[Begin]

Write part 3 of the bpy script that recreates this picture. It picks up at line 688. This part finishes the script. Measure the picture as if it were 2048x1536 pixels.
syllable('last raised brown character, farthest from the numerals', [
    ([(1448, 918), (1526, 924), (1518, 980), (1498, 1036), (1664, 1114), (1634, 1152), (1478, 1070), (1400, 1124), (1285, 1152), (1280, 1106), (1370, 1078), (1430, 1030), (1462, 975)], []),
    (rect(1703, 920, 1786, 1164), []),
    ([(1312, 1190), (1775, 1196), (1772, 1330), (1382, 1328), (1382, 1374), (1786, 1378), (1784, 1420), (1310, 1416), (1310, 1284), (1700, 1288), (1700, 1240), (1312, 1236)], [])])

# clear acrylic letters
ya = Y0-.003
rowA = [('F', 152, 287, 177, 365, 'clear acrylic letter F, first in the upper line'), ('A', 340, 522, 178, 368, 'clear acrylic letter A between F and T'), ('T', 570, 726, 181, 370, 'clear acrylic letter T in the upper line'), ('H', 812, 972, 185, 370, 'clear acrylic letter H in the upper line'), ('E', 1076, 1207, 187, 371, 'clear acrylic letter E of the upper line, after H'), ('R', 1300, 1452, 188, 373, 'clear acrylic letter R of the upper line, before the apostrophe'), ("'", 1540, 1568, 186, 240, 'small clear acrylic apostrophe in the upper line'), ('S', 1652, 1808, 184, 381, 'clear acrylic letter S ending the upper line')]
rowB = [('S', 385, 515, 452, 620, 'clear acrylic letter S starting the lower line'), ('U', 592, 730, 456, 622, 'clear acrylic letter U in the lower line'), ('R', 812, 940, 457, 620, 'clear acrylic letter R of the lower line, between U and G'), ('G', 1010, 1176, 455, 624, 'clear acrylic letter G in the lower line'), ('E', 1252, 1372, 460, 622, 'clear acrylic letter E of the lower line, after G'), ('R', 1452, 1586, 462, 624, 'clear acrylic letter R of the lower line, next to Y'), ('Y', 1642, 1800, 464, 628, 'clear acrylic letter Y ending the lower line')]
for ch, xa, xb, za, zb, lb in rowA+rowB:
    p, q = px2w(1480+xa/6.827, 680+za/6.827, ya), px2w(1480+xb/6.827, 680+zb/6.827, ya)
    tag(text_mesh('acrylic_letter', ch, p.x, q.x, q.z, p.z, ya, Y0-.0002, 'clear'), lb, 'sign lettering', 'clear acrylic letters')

[End]

Prompt: Give back the listing exactly, please, from its first line to the line containing "(1312, 1236)], [])])", inclusive, and nothing past that line.

Solved problem:
Write part 3 of the bpy script that recreates this picture. It picks up at line 688. This part finishes the script. Measure the picture as if it were 2048x1536 pixels.
syllable('last raised brown character, farthest from the numerals', [
    ([(1448, 918), (1526, 924), (1518, 980), (1498, 1036), (1664, 1114), (1634, 1152), (1478, 1070), (1400, 1124), (1285, 1152), (1280, 1106), (1370, 1078), (1430, 1030), (1462, 975)], []),
    (rect(1703, 920, 1786, 1164), []),
    ([(1312, 1190), (1775, 1196), (1772, 1330), (1382, 1328), (1382, 1374), (1786, 1378), (1784, 1420), (1310, 1416), (1310, 1284), (1700, 1288), (1700, 1240), (1312, 1236)], [])])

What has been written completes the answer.